**Directions**
Transcribe the records below exactly, from their first line through the line containing "1), 'steel', tp, 28)". Omit every line after it.

++++++++

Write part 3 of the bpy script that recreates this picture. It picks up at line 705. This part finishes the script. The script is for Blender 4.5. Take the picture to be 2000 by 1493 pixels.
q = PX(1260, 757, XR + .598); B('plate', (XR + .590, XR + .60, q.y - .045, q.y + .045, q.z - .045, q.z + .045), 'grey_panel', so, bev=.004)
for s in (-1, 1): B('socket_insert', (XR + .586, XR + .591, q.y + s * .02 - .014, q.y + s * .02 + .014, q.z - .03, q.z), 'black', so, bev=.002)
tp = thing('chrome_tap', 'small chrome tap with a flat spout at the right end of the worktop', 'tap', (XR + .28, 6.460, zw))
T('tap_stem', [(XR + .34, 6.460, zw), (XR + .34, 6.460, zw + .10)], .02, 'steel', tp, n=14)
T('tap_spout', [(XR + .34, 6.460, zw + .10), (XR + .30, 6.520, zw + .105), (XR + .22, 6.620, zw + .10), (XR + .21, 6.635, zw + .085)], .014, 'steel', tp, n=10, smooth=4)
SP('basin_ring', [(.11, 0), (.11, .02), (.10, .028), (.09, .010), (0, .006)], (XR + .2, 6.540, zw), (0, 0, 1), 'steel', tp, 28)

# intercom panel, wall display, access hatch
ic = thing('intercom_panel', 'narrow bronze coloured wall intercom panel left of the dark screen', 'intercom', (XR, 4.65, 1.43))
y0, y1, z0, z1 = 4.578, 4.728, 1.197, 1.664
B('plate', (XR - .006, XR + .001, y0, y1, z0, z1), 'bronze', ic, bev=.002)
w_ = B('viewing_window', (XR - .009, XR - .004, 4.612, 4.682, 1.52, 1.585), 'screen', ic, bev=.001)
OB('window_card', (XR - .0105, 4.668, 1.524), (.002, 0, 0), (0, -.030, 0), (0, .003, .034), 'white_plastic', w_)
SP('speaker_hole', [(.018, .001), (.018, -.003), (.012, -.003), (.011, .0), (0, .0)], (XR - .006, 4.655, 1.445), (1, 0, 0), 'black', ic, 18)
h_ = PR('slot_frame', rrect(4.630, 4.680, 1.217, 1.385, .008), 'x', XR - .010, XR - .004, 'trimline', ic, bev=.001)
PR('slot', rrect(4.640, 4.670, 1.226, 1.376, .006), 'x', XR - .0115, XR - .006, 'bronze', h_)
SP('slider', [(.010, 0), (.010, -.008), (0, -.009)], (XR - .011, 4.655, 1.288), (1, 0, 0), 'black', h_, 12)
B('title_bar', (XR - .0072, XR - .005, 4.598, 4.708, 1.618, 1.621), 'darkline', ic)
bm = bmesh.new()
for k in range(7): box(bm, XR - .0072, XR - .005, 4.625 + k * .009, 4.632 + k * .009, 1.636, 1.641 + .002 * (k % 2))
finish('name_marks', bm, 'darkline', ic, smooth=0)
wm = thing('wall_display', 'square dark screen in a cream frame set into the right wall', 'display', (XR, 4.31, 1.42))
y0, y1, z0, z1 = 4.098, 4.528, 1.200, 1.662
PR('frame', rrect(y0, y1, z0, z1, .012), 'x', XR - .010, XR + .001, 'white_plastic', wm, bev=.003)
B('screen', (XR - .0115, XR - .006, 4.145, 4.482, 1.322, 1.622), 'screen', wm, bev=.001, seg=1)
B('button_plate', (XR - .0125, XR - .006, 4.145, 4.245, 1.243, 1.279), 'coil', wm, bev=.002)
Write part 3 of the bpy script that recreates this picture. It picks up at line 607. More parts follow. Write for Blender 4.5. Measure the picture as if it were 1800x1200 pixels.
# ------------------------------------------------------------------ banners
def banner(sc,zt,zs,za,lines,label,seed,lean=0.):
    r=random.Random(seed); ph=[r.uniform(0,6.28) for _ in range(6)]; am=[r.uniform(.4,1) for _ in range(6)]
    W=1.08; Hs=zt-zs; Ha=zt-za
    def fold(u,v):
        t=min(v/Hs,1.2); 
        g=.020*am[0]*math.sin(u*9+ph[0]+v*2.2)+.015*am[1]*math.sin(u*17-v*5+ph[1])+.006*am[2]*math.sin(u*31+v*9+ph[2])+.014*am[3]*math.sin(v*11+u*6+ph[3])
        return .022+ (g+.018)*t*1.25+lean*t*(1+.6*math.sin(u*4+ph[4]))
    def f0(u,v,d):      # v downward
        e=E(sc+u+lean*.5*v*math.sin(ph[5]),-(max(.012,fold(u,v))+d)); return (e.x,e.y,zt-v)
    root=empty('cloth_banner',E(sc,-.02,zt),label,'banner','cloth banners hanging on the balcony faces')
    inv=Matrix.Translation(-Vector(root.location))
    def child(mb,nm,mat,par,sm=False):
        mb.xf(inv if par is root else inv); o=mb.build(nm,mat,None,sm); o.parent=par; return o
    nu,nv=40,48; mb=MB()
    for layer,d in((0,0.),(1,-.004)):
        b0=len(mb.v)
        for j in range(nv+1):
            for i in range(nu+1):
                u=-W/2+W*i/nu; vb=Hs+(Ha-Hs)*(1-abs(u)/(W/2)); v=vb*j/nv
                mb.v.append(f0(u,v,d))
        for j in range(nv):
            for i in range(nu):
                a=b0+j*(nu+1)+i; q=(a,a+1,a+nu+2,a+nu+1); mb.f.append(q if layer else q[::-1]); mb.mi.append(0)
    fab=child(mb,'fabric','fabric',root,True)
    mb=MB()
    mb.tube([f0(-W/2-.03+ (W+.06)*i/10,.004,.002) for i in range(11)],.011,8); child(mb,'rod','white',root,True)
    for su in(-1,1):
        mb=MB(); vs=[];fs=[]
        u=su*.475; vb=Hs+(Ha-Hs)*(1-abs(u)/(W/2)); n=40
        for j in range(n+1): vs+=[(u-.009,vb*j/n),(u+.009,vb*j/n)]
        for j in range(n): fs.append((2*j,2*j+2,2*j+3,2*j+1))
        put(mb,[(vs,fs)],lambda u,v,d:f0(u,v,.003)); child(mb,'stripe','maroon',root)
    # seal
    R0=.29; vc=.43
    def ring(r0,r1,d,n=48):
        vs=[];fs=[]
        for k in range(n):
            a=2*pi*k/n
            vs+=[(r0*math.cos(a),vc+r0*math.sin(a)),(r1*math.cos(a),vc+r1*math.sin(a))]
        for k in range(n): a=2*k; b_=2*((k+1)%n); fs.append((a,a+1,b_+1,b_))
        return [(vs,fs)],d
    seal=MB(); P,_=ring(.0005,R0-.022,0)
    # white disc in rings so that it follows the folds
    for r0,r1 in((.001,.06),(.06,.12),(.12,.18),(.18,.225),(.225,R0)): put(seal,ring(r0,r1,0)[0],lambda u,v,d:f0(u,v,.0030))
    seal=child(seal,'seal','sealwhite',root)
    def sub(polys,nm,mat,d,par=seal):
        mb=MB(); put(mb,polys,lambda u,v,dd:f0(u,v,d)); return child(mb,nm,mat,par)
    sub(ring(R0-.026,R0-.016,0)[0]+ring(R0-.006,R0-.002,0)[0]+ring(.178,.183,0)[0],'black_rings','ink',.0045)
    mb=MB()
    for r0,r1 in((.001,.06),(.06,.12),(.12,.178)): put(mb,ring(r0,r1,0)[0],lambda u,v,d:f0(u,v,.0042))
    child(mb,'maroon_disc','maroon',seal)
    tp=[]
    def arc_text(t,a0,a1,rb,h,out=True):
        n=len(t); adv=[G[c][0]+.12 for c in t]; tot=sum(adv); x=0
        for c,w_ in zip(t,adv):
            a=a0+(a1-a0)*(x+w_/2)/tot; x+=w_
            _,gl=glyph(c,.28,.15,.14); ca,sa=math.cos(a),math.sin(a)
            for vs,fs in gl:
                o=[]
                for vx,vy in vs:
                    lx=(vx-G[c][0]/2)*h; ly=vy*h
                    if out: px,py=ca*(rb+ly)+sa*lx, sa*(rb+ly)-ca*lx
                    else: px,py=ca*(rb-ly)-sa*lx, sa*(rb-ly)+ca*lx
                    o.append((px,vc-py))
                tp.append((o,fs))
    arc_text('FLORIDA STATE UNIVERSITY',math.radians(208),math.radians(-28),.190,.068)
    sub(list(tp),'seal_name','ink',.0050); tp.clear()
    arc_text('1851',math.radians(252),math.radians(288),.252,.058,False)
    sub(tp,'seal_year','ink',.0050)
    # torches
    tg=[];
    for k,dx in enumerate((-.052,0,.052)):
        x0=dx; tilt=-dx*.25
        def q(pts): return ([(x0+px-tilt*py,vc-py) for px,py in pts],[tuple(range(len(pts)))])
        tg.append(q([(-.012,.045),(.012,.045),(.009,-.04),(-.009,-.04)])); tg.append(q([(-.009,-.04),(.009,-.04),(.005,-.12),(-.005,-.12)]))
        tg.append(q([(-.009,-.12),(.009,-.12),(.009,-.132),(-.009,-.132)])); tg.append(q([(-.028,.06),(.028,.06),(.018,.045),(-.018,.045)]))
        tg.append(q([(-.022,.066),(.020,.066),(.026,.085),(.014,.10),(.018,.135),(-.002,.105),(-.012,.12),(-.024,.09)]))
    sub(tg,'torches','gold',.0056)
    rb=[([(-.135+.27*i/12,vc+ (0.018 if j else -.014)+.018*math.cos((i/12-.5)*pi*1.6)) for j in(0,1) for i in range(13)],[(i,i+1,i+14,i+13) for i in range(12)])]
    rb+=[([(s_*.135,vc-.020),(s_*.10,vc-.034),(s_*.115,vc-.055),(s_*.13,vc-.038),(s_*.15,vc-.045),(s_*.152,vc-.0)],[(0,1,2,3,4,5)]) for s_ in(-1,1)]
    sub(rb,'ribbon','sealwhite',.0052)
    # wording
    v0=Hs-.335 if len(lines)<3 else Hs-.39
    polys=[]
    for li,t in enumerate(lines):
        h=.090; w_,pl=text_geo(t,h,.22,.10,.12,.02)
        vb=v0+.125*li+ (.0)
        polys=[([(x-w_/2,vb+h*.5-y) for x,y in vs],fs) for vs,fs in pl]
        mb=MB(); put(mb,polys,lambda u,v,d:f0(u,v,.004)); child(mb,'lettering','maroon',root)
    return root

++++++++

**Written response**
Write part 3 of the bpy script that recreates this picture. It picks up at line 705. This part finishes the script. The script is for Blender 4.5. Take the picture to be 2000 by 1493 pixels.
q = PX(1260, 757, XR + .598); B('plate', (XR + .590, XR + .60, q.y - .045, q.y + .045, q.z - .045, q.z + .045), 'grey_panel', so, bev=.004)
for s in (-1, 1): B('socket_insert', (XR + .586, XR + .591, q.y + s * .02 - .014, q.y + s * .02 + .014, q.z - .03, q.z), 'black', so, bev=.002)
tp = thing('chrome_tap', 'small chrome tap with a flat spout at the right end of the worktop', 'tap', (XR + .28, 6.460, zw))
T('tap_stem', [(XR + .34, 6.460, zw), (XR + .34, 6.460, zw + .10)], .02, 'steel', tp, n=14)
T('tap_spout', [(XR + .34, 6.460, zw + .10), (XR + .30, 6.520, zw + .105), (XR + .22, 6.620, zw + .10), (XR + .21, 6.635, zw + .085)], .014, 'steel', tp, n=10, smooth=4)
SP('basin_ring', [(.11, 0), (.11, .02), (.10, .028), (.09, .010), (0, .006)], (XR + .2, 6.540, zw), (0, 0, 1), 'steel', tp, 28)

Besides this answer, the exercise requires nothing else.